EV YAPIMI TÜRKİYE KRİZİ!

TÜRKİYE, kuruluşundan bu yana belirli periyotlarla gerek dış sebepler gerekse de yönetimsel zafiyetler sebebiyle ekonomik krizlere alışmış bir ülkedir.

Özellikle Dünya ticaret sistemine entegre olduğumuz son 40 yıllık dönem, ekonomimizin ne yazık ki daha kırılgan bir hale gelmesine sebep olmuştur.

Enerjide dışa bağımlılığımız, yetersiz eğitim düzeyimiz, gelişemeyen teknolojimiz ve Dünya’ya oranla daha genç bir sanayi altyapımızın oluşu küresel krizlerden çok hızlı etkilenmemize sebep olmuştur.

Son 30 yıla baktığımız zaman, 1994, 1998, 2001 ve 2008 yıllarında yaşanan 4 adet ekonomik kriz dikkat çekmektedir. Bu krizlerden 1998 ve 2008 krizleri Küresel çapta yaşanan ve Türkiye’yi de etkileyen, ekonomik krizlerdendi.

KÖTÜ YÖNETİM KRİZİYDİ

YUKARIDA bahsettiğim iki krizin dışında kalan 1994 ve 2001 ekonomik krizleri ise daha çok iç siyasi ve politik koşullardan dolayı yaşadığımız ekonomik krizlerdi. Bu iki krizi birer cümleyle hatırlatmak istiyorum;

1994 krizi üzerine çok okunması, çok tartışılması gereken bir kötü yönetim kriziydi. Popülist politikalar ile oy amaçlı birçok devlet yatırımının tamamen Türk bankalarına borçlanarak yapılması ve bu borçların ödenememesi neticesinde ortaya çıkmış ağır bir ekonomik krizdi.

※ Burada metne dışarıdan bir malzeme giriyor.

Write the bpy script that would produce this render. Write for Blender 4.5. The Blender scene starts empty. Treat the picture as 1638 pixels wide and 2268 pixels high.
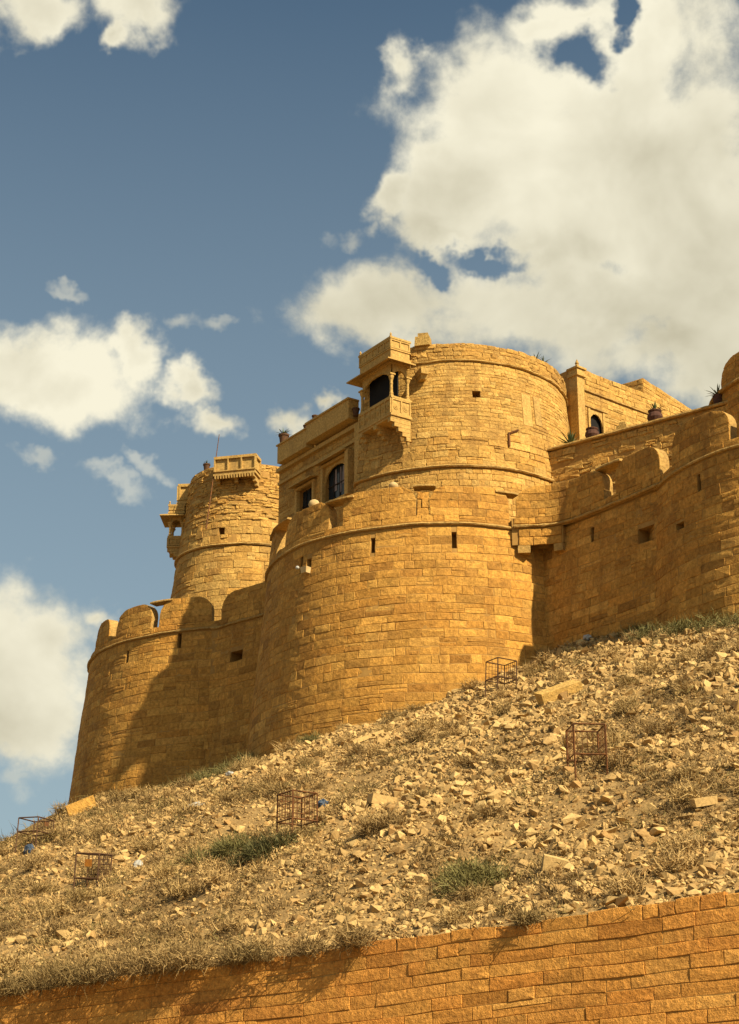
import bpy, bmesh, math, random
import numpy as np
from mathutils import Vector, Matrix

random.seed(7)
RNG = np.random.default_rng(11)
scene = bpy.context.scene
COL = scene.collection

# ------------------------------------------------------------------ camera
FPX = 1800.0                      # focal length in pixels of a 1024 px tall frame
PITCH = math.radians(20.2)
CAMZ = 1.7
cam_d = bpy.data.cameras.new('camera')
cam = bpy.data.objects.new('camera', cam_d)
COL.objects.link(cam)
cam.location = (0, 0, CAMZ)
cam.rotation_euler = (math.pi / 2 + PITCH, 0, 0)
cam_d.sensor_fit = 'VERTICAL'
cam_d.sensor_height = 36.0
cam_d.sensor_width = 36.0
cam_d.lens = FPX / 1024 * 36.0
cam_d.clip_start = 0.1
cam_d.clip_end = 5000
scene.camera = cam
scene.render.resolution_x, scene.render.resolution_y = 739, 1024

S = 739 / 1638.0
CP, SP = math.cos(PITCH), math.sin(PITCH)

def ray(dx, dy):
    """survey reading -> slope of the sight line (sideways, up) for one metre forward"""
    v = (512 - dy * S) / FPX
    tz = (SP + v * CP) / (CP - v * SP)
    return (dx * S - 369.5) / FPX * (CP + tz * SP), tz

def at(dx, dy, Y):
    tx, tz = ray(dx, dy)
    return np.array([tx * Y, Y, CAMZ + tz * Y])

def project(P):
    P = np.asarray(P, float)
    X, Y, Z = P[..., 0], P[..., 1], P[..., 2] - CAMZ
    D = Y * CP + Z * SP
    V = -Y * SP + Z * CP
    return (369.5 + FPX * X / D) / S, (512 - FPX * V / D) / S, D

# ------------------------------------------------------------------ light
SUN_AZ = math.radians(43.5)         # to the right of the direction back to the viewer
SUN_EL = math.radians(40)
SUN = Vector((math.sin(SUN_AZ) * math.cos(SUN_EL), -math.cos(SUN_AZ) * math.cos(SUN_EL), math.sin(SUN_EL)))
sun_d = bpy.data.lights.new('sun', 'SUN')
sun_d.energy = 5.0
sun_d.angle = math.radians(0.55)
sun_d.color = (1.0, 0.85, 0.58)
sun = bpy.data.objects.new('sun', sun_d)
sun.rotation_euler = (-SUN).to_track_quat('-Z', 'Y').to_euler()
sun.location = (60, -60, 80)
COL.objects.link(sun)

scene.view_settings.view_transform = 'Standard'
scene.view_settings.look = 'None'
scene.view_settings.gamma = 1.0
scene.view_settings.exposure = 0.80
try:
    scene.view_settings.use_curve_mapping = False
except Exception:
    pass

scene.render.engine = 'CYCLES'
scene.cycles.max_bounces = 5
scene.cycles.diffuse_bounces = 3
scene.cycles.glossy_bounces = 2
scene.cycles.transmission_bounces = 2

# ------------------------------------------------------------------ node helper
class NT:
    def __init__(self, tree):
        self.t = tree
        tree.nodes.clear()
    def n(self, kind, **kw):
        nd = self.t.nodes.new(kind)
        for k, v in kw.items():
            setattr(nd, k, v)
        return nd
    def put(self, sock, v):
        if v is None:
            return
        if hasattr(v, 'is_linked') or isinstance(v, bpy.types.NodeSocket):
            self.t.links.new(v, sock)
        else:
            if isinstance(v, (tuple, list)) and sock.type == 'RGBA' and len(v) == 3:
                v = (*v, 1)
            sock.default_value = v
    def math(self, op, a, b=None, c=None, clamp=False):
        nd = self.n('ShaderNodeMath', operation=op, use_clamp=clamp)
        self.put(nd.inputs[0], a); self.put(nd.inputs[1], b); self.put(nd.inputs[2], c)
        return nd.outputs[0]
    def vec(self, op, a, b=None, out=0):
        nd = self.n('ShaderNodeVectorMath', operation=op)
        self.put(nd.inputs[0], a)
        if b is not None:
            self.put(nd.inputs[3 if op == 'SCALE' else 1], b)
        return nd.outputs[out]
    def mix(self, f, a, b, blend='MIX'):
        nd = self.n('ShaderNodeMix', data_type='RGBA', blend_type=blend)
        self.put(nd.inputs[0], f); self.put(nd.inputs[6], a); self.put(nd.inputs[7], b)
        return nd.outputs[2]
    def noise(self, vec, scale, detail=4, rough=0.55, dist=0.0, color=False):
        nd = self.n('ShaderNodeTexNoise')
        self.put(nd.inputs['Vector'], vec)
        nd.inputs['Scale'].default_value = scale
        nd.inputs['Detail'].default_value = detail
        nd.inputs['Roughness'].default_value = rough
        nd.inputs['Distortion'].default_value = dist
        return nd.outputs['Color'] if color else nd.outputs[0]
    def ramp(self, f, a, b, lo=0.0, hi=1.0, smooth=True):
        nd = self.n('ShaderNodeMapRange', interpolation_type='SMOOTHSTEP' if smooth else 'LINEAR')
        self.put(nd.inputs[0], f)
        for i, v in zip((1, 2, 3, 4), (a, b, lo, hi)):
            self.put(nd.inputs[i], v)
        return nd.outputs[0]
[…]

2001 krizi ise Körfez Savaşı, 1994 krizinden arta kalan zararlar, Asya krizi, Marmara ve Düzce depremlerinin üzerine dönemin Cumhurbaşkanı ve Başbakanı arasında yaşanan siyasi gerginlik sebebiyle kartopu gibi büyüyüp gelen ve tabiri caizse ülkenin üzerinden silindir gibi geçen bir ekonomik krizdi.

Tüm bu tecrübelerin ardından yeni bir ekonomik krizin içerisine, üstelik ev yapımı bir krizin içerisine ne yazık ki girmiş bulunuyoruz. Ekonomik krizler hep bir tarihle anılmıştır, 2018 krizinin tarihini de Dolar’ın 7.20 TL’yi gördüğü 12 Ağustos tarihi olarak alabiliriz.

Gelin bu krizin Ekim ve Kasım ayı itibariyle yarattığı sonuçlara 4 tablo ile bakalım.

Öncelikle İşsizlik; Aşağıdaki grafik 2018 yılı adına henüz Eylül ayını gösterse de, hali hazırda %11,43 seviyesine ulaşarak yavaş yavaş 2008 krizi seviyelerine doğru gelmektedir.

Sanayi üretimi;

Bir krizin en ciddi resmi, sanayi üretiminin büyüme hızının resmedilmesidir. Aşağıdaki tablodan göreceğiniz üzere Türkiye Ağustos ayı itibariyle sanayi üretiminde ne yazık ki küçülmeye başlamıştır.

Bu iki resim “içeride” bir kriz olduğunu en net gösteren resimlerdir.

Aşağıda paylaşacağım iki resim ise bu krizin ev yapımı bir ekonomik kriz olduğunun resmi olacaktır.

G-20 ülkeleri arasında 3. Çeyrek itibariyle ekonomisi en fazla küçülen ülke Türkiye olmuştur.

Ortalamalar göz önüne alındığında ise
Türkiye’nin içinde bulunduğu lig olan G-20 liginden oldukça farklı şekilde ayrıştığı görülebilmektedir.

Dolayısıyla karşı karşıya olduğumuz kriz, küresel Dünya’dan tek başımıza ayrıştığımız ve kendi yarattığımız bir krizdir. 2008 yılında yaşanan ABD kaynaklı Mortgage krizinden tüm Dünya’nın çıkışındaki en büyük faktör, gerek ABD gerekse de AB’nin “ucuz para politikası” sayesinde piyasaya sürdüğü trilyonlarca yabancı paraydı. Şimdi ne yazık ki böyle bir kaynak da yok…

Son derece zor geçecek 2019 yılının bu ev yapımı kriz döneminin en az zararla atlatılması en büyük temennimiz olacaktır.